##### DATA RECORDS #####

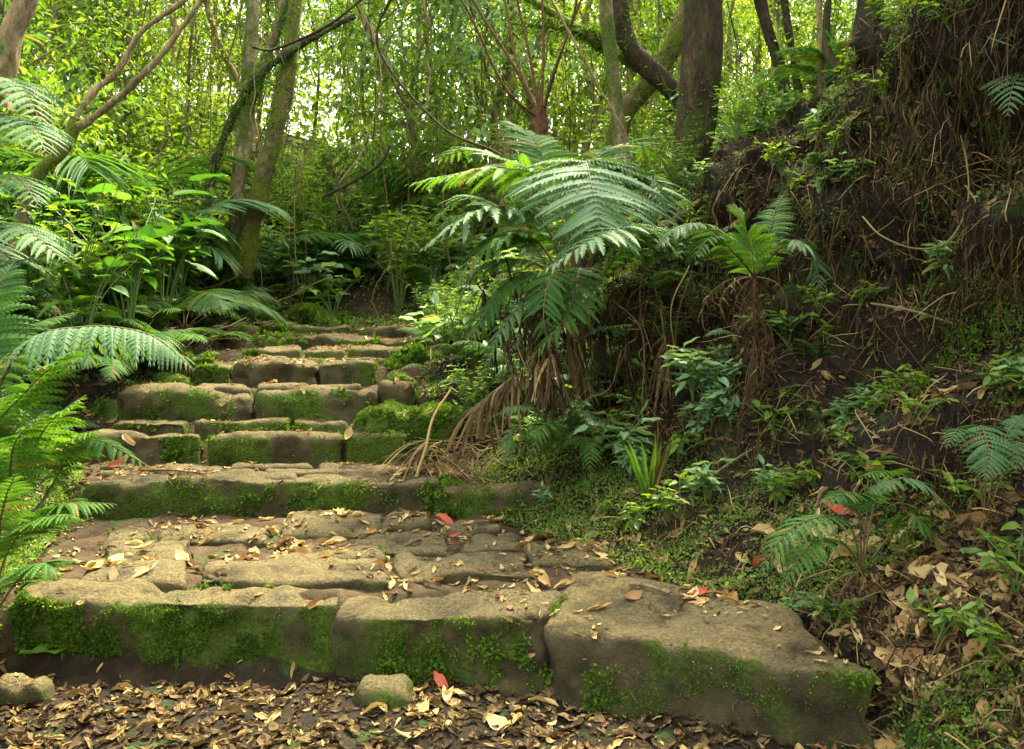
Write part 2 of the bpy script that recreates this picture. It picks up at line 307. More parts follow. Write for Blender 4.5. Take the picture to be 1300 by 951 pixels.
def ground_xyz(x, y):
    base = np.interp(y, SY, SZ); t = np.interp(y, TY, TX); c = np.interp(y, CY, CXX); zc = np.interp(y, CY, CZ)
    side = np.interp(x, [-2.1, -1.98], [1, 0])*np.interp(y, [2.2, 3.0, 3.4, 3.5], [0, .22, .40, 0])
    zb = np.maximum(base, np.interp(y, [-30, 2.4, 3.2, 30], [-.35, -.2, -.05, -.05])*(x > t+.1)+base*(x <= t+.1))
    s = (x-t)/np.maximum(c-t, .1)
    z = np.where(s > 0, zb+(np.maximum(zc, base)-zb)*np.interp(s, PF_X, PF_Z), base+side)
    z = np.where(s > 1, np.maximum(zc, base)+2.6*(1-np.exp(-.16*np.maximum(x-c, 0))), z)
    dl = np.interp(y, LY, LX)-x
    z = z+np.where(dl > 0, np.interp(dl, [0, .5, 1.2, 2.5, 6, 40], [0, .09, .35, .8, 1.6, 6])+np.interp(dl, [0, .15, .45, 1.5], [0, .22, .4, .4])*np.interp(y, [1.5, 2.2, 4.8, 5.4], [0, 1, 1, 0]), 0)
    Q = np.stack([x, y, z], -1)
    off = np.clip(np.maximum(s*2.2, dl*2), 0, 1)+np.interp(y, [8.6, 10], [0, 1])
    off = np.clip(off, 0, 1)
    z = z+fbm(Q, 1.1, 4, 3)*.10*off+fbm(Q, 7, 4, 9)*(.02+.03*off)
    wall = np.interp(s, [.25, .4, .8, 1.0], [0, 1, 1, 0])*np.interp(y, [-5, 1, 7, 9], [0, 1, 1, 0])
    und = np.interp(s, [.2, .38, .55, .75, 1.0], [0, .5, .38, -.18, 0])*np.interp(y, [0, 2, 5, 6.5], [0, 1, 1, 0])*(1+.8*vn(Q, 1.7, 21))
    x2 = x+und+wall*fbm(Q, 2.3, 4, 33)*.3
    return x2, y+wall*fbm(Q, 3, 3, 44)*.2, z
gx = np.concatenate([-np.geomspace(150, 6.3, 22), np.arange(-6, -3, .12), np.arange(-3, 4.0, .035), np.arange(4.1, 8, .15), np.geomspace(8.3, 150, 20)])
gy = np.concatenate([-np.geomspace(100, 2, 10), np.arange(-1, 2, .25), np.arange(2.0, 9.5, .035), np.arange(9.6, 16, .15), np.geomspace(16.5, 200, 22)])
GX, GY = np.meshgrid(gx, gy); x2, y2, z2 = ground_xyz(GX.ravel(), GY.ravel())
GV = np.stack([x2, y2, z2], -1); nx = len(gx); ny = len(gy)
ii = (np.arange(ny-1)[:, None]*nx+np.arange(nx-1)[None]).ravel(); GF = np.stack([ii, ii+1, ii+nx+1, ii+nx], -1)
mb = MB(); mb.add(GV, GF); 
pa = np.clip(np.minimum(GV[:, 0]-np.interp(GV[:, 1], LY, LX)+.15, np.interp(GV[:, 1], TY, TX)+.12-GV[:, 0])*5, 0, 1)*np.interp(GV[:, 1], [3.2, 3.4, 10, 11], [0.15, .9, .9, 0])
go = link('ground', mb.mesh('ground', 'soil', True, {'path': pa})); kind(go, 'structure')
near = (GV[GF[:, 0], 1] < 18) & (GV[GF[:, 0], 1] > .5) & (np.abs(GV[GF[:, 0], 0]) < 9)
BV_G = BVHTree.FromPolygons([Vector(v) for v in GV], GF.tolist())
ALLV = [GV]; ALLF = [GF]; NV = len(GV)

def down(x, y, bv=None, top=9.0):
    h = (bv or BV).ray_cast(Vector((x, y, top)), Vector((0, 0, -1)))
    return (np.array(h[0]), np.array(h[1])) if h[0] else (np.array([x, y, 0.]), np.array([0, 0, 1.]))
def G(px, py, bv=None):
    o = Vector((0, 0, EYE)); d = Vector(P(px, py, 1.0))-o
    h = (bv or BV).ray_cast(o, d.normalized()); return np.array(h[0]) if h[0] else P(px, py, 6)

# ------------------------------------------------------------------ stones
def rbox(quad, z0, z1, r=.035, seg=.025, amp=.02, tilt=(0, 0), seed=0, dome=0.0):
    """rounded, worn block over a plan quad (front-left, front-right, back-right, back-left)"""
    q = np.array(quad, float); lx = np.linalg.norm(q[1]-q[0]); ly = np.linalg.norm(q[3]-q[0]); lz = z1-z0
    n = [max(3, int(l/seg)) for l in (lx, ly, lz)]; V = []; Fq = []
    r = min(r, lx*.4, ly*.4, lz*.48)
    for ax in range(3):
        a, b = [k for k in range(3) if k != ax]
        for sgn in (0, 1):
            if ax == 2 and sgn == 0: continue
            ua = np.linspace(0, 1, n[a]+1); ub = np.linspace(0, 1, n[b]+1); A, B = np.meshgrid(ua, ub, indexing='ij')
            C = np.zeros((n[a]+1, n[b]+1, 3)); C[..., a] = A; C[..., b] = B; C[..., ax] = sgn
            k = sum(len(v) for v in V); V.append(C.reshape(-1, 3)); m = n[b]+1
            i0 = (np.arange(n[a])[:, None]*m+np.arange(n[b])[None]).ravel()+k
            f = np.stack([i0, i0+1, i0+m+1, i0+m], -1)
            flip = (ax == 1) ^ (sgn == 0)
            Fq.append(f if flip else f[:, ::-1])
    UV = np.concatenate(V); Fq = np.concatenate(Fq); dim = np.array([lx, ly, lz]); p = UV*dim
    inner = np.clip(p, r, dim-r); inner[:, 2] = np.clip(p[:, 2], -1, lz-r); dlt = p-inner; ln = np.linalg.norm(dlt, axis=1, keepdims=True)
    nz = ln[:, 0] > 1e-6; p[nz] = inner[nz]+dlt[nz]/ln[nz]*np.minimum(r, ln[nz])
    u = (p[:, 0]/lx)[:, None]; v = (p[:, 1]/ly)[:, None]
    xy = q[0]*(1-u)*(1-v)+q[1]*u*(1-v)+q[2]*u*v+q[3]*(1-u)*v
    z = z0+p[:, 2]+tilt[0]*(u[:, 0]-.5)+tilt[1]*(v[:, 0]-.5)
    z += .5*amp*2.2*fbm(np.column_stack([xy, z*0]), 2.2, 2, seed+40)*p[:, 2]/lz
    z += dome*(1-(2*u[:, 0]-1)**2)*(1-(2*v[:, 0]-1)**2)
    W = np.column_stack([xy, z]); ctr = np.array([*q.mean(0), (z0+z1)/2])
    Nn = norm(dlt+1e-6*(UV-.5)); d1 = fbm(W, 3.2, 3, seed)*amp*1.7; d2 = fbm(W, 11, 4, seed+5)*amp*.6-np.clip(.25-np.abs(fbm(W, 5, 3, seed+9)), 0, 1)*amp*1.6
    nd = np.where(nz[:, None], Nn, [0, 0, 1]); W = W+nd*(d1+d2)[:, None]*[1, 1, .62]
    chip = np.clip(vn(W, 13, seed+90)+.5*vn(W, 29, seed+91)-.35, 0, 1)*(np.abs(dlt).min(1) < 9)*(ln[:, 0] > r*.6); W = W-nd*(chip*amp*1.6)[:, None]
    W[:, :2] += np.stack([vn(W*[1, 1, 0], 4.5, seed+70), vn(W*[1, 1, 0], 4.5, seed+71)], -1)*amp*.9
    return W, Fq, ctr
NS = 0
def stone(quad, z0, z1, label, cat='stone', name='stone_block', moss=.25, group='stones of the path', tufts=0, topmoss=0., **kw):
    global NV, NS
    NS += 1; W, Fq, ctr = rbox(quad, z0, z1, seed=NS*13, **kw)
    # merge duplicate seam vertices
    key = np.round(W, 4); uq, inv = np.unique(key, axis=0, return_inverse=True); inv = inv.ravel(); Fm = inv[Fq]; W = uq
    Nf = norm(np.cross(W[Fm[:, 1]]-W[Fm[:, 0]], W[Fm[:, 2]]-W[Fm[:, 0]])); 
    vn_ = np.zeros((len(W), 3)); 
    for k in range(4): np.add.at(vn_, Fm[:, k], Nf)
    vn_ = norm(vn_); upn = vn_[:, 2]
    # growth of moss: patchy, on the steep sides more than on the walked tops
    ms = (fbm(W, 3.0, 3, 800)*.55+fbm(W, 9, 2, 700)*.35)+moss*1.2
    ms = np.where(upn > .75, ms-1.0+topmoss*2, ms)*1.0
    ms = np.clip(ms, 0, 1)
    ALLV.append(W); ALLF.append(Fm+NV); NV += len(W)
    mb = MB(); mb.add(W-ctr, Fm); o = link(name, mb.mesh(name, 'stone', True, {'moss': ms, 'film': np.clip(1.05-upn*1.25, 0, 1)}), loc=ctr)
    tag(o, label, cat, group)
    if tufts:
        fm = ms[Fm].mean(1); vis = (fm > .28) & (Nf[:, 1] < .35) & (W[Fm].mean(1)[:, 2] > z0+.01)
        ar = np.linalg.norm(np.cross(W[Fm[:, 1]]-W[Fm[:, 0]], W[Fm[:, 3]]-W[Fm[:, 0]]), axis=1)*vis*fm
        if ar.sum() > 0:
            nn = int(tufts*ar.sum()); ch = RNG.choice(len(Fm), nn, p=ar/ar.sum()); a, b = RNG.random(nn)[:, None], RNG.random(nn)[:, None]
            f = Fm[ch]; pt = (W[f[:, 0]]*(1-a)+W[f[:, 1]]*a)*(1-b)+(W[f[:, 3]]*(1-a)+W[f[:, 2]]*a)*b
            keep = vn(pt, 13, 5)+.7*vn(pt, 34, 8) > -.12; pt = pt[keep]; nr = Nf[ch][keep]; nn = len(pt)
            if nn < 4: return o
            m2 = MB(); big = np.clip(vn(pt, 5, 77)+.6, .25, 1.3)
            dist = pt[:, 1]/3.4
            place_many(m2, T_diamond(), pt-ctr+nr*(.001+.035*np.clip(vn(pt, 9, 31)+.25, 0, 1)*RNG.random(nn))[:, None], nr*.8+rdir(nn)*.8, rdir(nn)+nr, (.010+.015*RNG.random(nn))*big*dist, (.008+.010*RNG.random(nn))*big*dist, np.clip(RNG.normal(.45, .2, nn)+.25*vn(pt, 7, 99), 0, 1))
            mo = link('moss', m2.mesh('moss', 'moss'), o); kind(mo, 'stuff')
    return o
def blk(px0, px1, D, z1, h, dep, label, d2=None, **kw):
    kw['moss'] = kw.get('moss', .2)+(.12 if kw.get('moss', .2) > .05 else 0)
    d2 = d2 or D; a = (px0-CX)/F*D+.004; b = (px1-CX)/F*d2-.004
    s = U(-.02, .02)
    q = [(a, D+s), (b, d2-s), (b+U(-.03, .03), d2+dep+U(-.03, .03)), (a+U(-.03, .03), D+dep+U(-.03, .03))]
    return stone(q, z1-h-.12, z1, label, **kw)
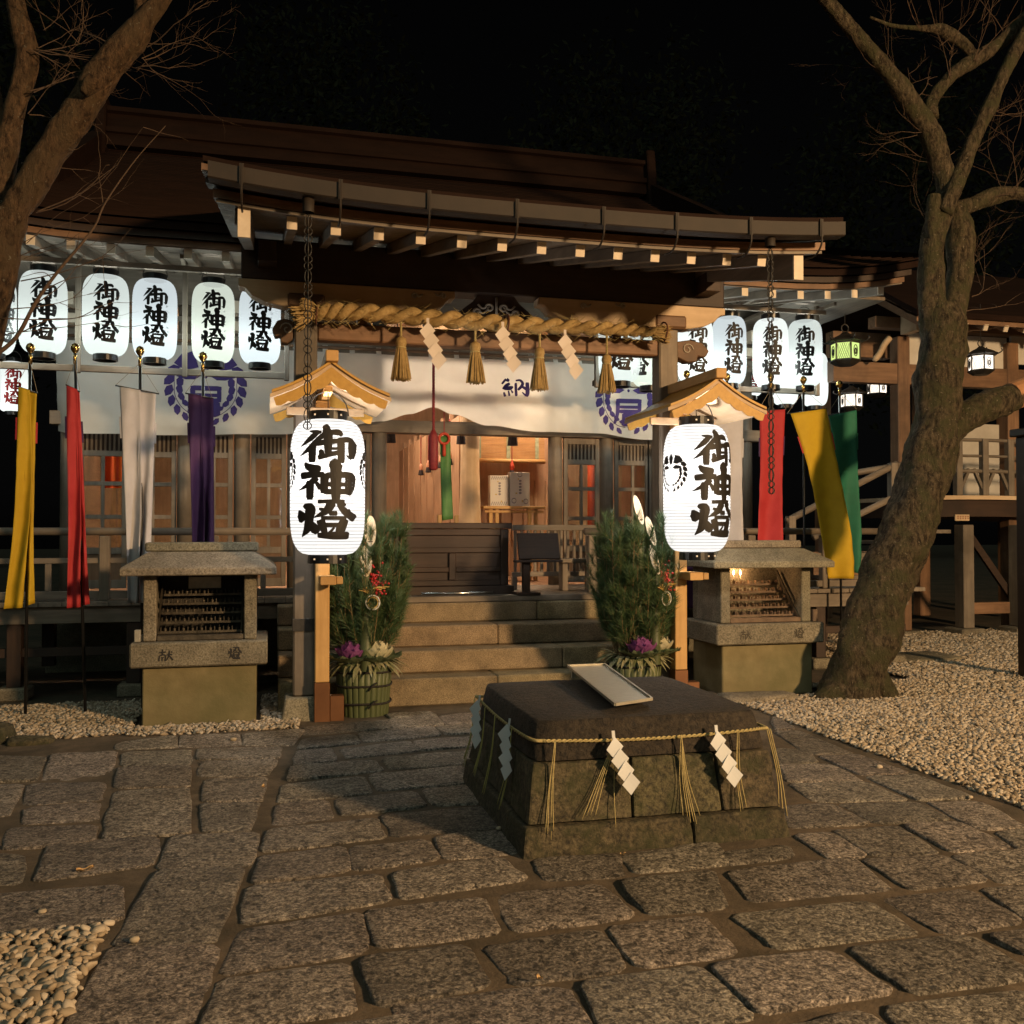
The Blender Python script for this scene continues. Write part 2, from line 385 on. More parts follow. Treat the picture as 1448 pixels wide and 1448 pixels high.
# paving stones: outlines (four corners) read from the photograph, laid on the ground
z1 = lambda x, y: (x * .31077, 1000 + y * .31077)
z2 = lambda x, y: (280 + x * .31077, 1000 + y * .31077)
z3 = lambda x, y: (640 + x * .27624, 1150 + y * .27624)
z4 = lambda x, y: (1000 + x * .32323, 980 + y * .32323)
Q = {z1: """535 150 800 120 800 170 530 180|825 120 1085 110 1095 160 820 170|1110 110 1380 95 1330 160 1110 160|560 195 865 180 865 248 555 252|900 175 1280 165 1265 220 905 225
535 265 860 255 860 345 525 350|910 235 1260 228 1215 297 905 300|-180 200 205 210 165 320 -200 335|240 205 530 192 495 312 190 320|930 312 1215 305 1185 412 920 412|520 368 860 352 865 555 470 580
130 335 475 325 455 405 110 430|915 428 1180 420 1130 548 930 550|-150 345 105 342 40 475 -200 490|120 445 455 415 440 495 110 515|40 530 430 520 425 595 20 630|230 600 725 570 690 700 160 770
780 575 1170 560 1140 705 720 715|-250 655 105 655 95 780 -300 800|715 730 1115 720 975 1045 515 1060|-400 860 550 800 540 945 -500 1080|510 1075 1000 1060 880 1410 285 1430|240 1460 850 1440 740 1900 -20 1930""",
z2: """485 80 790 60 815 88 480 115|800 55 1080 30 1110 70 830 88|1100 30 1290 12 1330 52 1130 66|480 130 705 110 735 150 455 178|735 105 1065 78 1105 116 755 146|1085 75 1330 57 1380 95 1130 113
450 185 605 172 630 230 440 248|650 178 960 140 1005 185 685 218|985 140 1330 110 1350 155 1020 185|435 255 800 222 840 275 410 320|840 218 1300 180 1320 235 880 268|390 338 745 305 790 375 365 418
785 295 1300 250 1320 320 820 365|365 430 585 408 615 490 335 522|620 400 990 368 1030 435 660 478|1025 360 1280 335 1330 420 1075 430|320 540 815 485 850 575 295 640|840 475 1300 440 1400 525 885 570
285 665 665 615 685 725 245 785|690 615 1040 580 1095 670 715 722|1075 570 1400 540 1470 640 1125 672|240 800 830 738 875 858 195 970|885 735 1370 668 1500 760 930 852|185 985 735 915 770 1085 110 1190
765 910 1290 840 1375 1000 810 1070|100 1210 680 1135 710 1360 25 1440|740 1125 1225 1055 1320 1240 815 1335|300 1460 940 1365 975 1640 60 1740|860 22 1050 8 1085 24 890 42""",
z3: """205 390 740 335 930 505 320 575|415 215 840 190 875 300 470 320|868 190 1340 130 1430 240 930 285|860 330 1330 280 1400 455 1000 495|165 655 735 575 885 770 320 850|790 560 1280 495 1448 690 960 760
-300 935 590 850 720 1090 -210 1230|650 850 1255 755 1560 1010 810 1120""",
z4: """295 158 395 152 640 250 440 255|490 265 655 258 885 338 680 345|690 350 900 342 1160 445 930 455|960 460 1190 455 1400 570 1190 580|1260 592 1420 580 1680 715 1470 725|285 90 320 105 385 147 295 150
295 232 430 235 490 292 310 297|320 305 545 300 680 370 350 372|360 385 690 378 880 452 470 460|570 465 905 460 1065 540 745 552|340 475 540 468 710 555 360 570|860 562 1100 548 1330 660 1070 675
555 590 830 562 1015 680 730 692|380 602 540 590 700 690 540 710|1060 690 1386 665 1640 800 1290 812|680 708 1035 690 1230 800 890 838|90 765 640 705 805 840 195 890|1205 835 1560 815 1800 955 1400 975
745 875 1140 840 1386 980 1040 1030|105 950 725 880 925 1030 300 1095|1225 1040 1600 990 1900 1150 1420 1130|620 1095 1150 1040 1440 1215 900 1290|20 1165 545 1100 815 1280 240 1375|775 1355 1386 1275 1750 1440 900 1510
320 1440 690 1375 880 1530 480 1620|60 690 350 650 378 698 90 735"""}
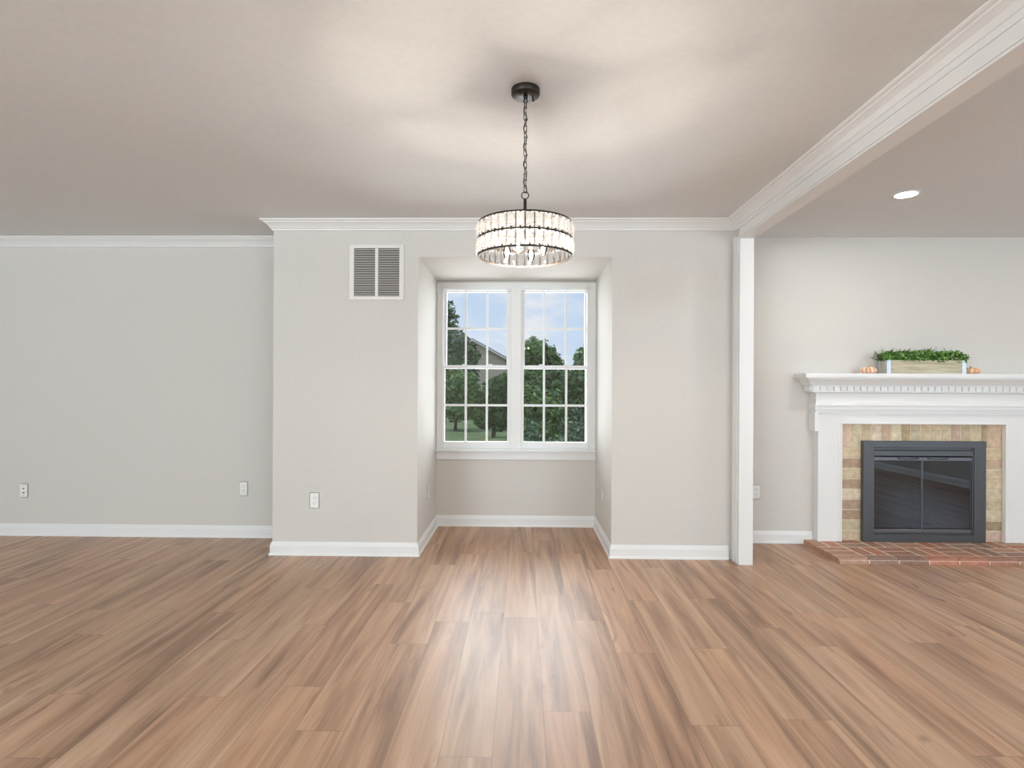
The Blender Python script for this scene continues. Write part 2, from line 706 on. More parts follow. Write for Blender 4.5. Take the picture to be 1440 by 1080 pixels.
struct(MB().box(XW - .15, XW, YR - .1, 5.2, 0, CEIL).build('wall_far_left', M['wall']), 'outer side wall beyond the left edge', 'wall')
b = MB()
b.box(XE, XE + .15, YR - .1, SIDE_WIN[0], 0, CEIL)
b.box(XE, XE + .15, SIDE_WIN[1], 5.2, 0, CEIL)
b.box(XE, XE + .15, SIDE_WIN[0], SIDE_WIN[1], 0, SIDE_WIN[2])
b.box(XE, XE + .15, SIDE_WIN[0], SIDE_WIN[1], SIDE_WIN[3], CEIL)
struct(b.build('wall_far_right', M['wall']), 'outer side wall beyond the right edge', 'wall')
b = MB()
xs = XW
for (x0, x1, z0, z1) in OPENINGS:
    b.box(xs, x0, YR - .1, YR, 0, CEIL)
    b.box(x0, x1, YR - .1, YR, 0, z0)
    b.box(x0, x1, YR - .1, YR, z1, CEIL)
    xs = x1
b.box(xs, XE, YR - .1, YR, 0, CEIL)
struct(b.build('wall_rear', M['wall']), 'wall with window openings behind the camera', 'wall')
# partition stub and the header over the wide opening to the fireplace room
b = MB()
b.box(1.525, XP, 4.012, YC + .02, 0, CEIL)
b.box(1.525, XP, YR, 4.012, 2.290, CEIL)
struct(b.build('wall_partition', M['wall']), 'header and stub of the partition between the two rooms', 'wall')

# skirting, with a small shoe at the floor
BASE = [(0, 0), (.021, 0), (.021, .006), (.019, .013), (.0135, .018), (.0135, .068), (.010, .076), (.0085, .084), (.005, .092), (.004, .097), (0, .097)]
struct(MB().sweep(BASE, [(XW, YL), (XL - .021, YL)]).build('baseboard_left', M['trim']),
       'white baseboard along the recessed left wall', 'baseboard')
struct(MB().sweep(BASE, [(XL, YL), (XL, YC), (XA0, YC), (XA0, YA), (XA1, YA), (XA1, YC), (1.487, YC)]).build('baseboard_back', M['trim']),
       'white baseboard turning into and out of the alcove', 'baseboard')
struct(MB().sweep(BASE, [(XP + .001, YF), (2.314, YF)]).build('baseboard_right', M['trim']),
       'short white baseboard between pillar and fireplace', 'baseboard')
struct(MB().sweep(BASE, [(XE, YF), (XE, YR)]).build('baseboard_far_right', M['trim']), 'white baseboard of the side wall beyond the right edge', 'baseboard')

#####

> **WHAT NEEDS TO BE DONE**: Show the lines where the word "Write" appears in the entries.

> **FINAL RESULT**:
Write part 2 of the bpy script that recreates this picture. It picks up at line 307. More parts follow. Write for Blender 4.5. Take the picture to be 1300 by 951 pixels.
The Blender Python script for this scene continues. Write part 2, from line 385 on. More parts follow. Treat the picture as 1448 pixels wide and 1448 pixels high.
The Blender Python script for this scene continues. Write part 2, from line 706 on. More parts follow. Write for Blender 4.5. Take the picture to be 1440 by 1080 pixels.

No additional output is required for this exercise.